#### [YOUR GOAL]
Look through the data below. Collect every line where the word "scene" occurs.

#### [DATA PROVIDED]
• • • • • • •

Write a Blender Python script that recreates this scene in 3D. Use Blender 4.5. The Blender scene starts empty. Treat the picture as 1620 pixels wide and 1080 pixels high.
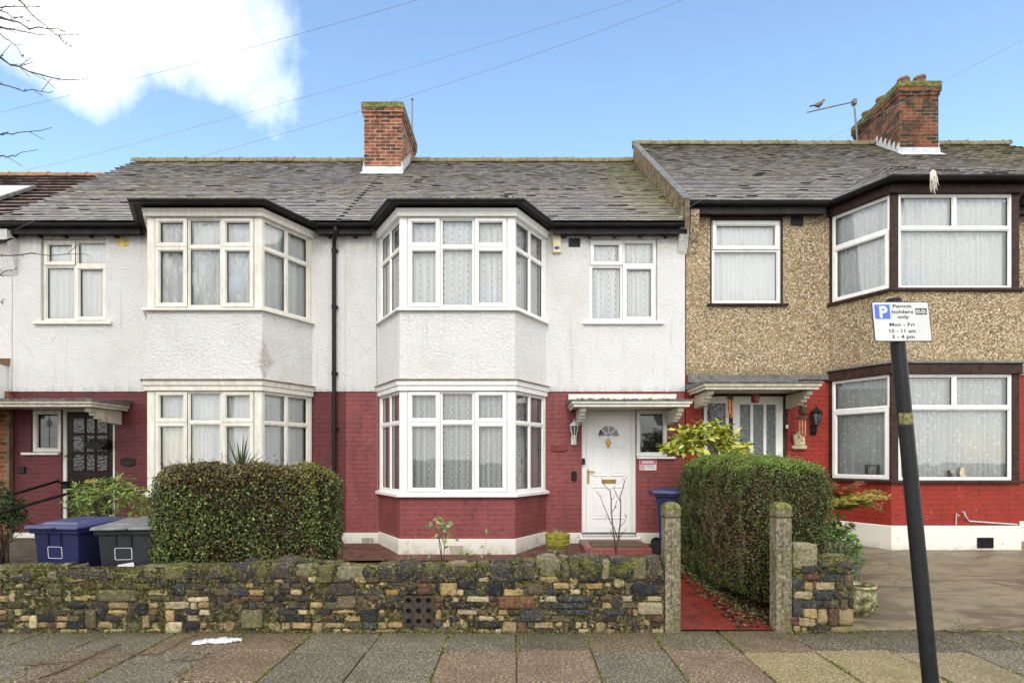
import bpy, math, random
import numpy as np
from mathutils import Vector, Matrix
R = math.radians
random.seed(7); rng = np.random.default_rng(7)
scene = bpy.context.scene
COL = scene.collection

# ------------------------------------------------------------------ camera, world, sun, exposure
F_PX, CX, HY, EYE = 906.0, 820.0, 725.0, 1.6
cam_d = bpy.data.cameras.new('camera'); cam = bpy.data.objects.new('camera', cam_d); COL.objects.link(cam)
cam.location = (0, 0, EYE); cam.rotation_euler = (R(90), 0, 0)
cam_d.sensor_width = 36; cam_d.lens = F_PX/1620*36
cam_d.shift_x = -(CX-810)/1620; cam_d.shift_y = (HY-540)/1620
cam_d.clip_start = .05; cam_d.clip_end = 3000
scene.camera = cam

SUN_EL, SUN_ROT = 40.0, 186.0
sun_d = bpy.data.lights.new('sun', 'SUN'); sun = bpy.data.objects.new('sun', sun_d); COL.objects.link(sun)
sun_d.energy = .6; sun_d.angle = R(18); sun_d.color = (1, .95, .87)
sdir = Vector((math.sin(R(SUN_ROT))*math.cos(R(SUN_EL)), math.cos(R(SUN_ROT))*math.cos(R(SUN_EL)), math.sin(R(SUN_EL))))
sun.rotation_euler = sdir.to_track_quat('Z', 'Y').to_euler(); sun.location = (-10, -20, 30)

world = bpy.data.worlds.new('World'); scene.world = world; world.use_nodes = True
def make_world():
    nt = world.node_tree; nt.nodes.clear(); L = nt.links.new
    def nd(t, **k):
        n = nt.nodes.new(t)
        for a, v in k.items(): setattr(n, a, v)
        return n
    def mth(op, a, b=None, c=None, clamp=False):
        n = nd('ShaderNodeMath', operation=op, use_clamp=clamp)
        for i, v in enumerate((a, b, c)):
            if v is None: continue
            if isinstance(v, (int, float)): n.inputs[i].default_value = v
            else: L(v, n.inputs[i])
        return n.outputs[0]
    out = nd('ShaderNodeOutputWorld'); bg = nd('ShaderNodeBackground')
    sky = nd('ShaderNodeTexSky', sky_type='NISHITA', sun_disc=False, sun_elevation=R(SUN_EL), sun_rotation=R(SUN_ROT))
    sky.air_density = 1.0; sky.dust_density = .4; sky.ozone_density = 2.2
    bg.inputs['Strength'].default_value = .15
    tc = nd('ShaderNodeTexCoord'); sep = nd('ShaderNodeSeparateXYZ'); L(tc.outputs['Generated'], sep.inputs[0])
    x, y, z = sep.outputs
    no = nd('ShaderNodeTexNoise'); no.inputs['Scale'].default_value = 4.3; no.inputs['Detail'].default_value = 9; no.inputs['Roughness'].default_value = .6
    no.inputs['Distortion'].default_value = .25
    L(tc.outputs['Generated'], no.inputs['Vector'])
    n = no.outputs[0]
    # the big cumulus up and to the left: distance of the view direction from the cloud's two centres, broken up by noise
    def blob(px, py, rx, rz):
        d = Vector(((px-CX)/F_PX, 1, (HY-py)/F_PX)).normalized()
        a = mth('DIVIDE', mth('SUBTRACT', x, d.x), rx); b = mth('DIVIDE', mth('SUBTRACT', z, d.z), rz)
        return mth('SUBTRACT', 1, mth('SQRT', mth('ADD', mth('MULTIPLY', a, a), mth('MULTIPLY', b, b))))
    m = mth('MAXIMUM', blob(185, -95, .15, .14), blob(110, 62, .085, .09))
    m = mth('MAXIMUM', m, blob(40, -40, .16, .09))
    front = mth('GREATER_THAN', y, 0)
    m = mth('ADD', mth('MULTIPLY', m, 1.25), mth('MULTIPLY', mth('SUBTRACT', n, .5), 2.6))
    # unseen cloud added behind and beside the viewer for whiter, brighter fill light
    m2 = mth('MULTIPLY', mth('SUBTRACT', n, .36), mth('MULTIPLY', mth('LESS_THAN', y, mth('SUBTRACT', mth('MULTIPLY', mth('ABSOLUTE', x), .93), .05)), 9.0))
    mm = mth('MAXIMUM', mth('MULTIPLY', m, front), m2)
    fac = mth('MULTIPLY', mth('SMOOTH_MIN', mth('MAXIMUM', mm, 0), 1.0, .3), 1.0, clamp=True)
    # skyward gain: real sky is paler by the roofs and deeper overhead
    hs = nd('ShaderNodeHueSaturation'); hs.inputs['Saturation'].default_value = 1.02; hs.inputs['Value'].default_value = 1.0
    L(sky.outputs[0], hs.inputs['Color'])
    g = nd('ShaderNodeMix', data_type='RGBA', blend_type='MULTIPLY'); g.inputs[0].default_value = 1
    L(hs.outputs[0], g.inputs[6]); g.inputs[7].default_value = SKY_GAIN
    mx = nd('ShaderNodeMix', data_type='RGBA'); L(fac, mx.inputs[0]); L(g.outputs[2], mx.inputs[6]); mx.inputs[7].default_value = CLOUD_COL
    L(mx.outputs[2], bg.inputs['Color']); L(bg.outputs[0], out.inputs[0])
SKY_GAIN = (1.05, 1.02, .94, 1); CLOUD_COL = (6.0, 5.95, 5.9, 1)
make_world()
scene.view_settings.view_transform = 'Standard'; scene.view_settings.look = 'None'
scene.view_settings.gamma = 1; scene.view_settings.use_curve_mapping = False
scene.view_settings.exposure = 1.26
scene.cycles.max_bounces = 8; scene.cycles.transparent_max_bounces = 12

# ------------------------------------------------------------------ helpers
def wx(px, D): return (px-CX)*D/F_PX
def wz(py, D): return EYE+(HY-py)*D/F_PX
def srgb(r, g, b, k=1.0):
    f = lambda c: (c/12.92 if c <= .04045 else ((c+.055)/1.055)**2.4)
    return (f(r/255)*k, f(g/255)*k, f(b/255)*k, 1)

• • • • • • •

#### [RESULT OF THE TASK]
Write a Blender Python script that recreates this scene in 3D. Use Blender 4.5. The Blender scene starts empty. Treat the picture as 1620 pixels wide and 1080 pixels high.
scene = bpy.context.scene
COL = scene.collection
scene.camera = cam
world = bpy.data.worlds.new('World'); scene.world = world; world.use_nodes = True
scene.view_settings.view_transform = 'Standard'; scene.view_settings.look = 'None'
scene.view_settings.gamma = 1; scene.view_settings.use_curve_mapping = False
scene.view_settings.exposure = 1.26
scene.cycles.max_bounces = 8; scene.cycles.transparent_max_bounces = 12